Volume IV-1
ISPRS Ann. Photogramm. Remote Sens. Spatial Inf. Sci., IV-1, 85-92, 2018
https://doi.org/10.5194/isprs-annals-IV-1-85-2018
© Author(s) 2018. This work is distributed under
the Creative Commons Attribution 4.0 License.
ISPRS Ann. Photogramm. Remote Sens. Spatial Inf. Sci., IV-1, 85-92, 2018
https://doi.org/10.5194/isprs-annals-IV-1-85-2018
© Author(s) 2018. This work is distributed under
the Creative Commons Attribution 4.0 License.

  26 Sep 2018

26 Sep 2018

AN EVALUATION PIPELINE FOR INDOOR LASER SCANNING POINT CLOUDS

S. Karam, M. Peter, S. Hosseinyalamdary, and G. Vosselman S. Karam et al.
  • Dept. of Earth Observation Science, Faculty ITC, University of Twente, 7514 AE Enschede, The Netherlands

Keywords: Evaluation, Analysis, Point Clouds, SLAM, IMMS, Comparison, Ground Truth

Abstract.

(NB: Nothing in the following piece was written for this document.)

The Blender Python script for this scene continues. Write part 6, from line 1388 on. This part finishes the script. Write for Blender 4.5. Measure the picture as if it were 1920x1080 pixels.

The necessity for the modelling of building interiors has encouraged researchers in recent years to focus on improving the capturing and modelling techniques for such environments. State-of-the-art indoor mobile mapping systems use a combination of laser scanners and/or cameras mounted on movable platforms and allow for capturing 3D data of buildings’ interiors. As GNSS positioning does not work inside buildings, the extensively investigated Simultaneous Localisation and Mapping (SLAM) algorithms seem to offer a suitable solution for the problem. Because of the dead-reckoning nature of SLAM approaches, their results usually suffer from registration errors. Therefore, indoor data acquisition has remained a challenge and the accuracy of the captured data has to be analysed and investigated. In this paper, we propose to use architectural constraints to partly evaluate the quality of the acquired point cloud in the absence of any ground truth model. The internal consistency of walls is utilized to check the accuracy and correctness of indoor models. In addition, we use a floor plan (if available) as an external information source to check the quality of the generated indoor model. The proposed evaluation method provides an overall impression of the reconstruction accuracy. Our results show that perpendicularity, parallelism, and thickness of walls are important cues in buildings and can be used for an internal consistency check.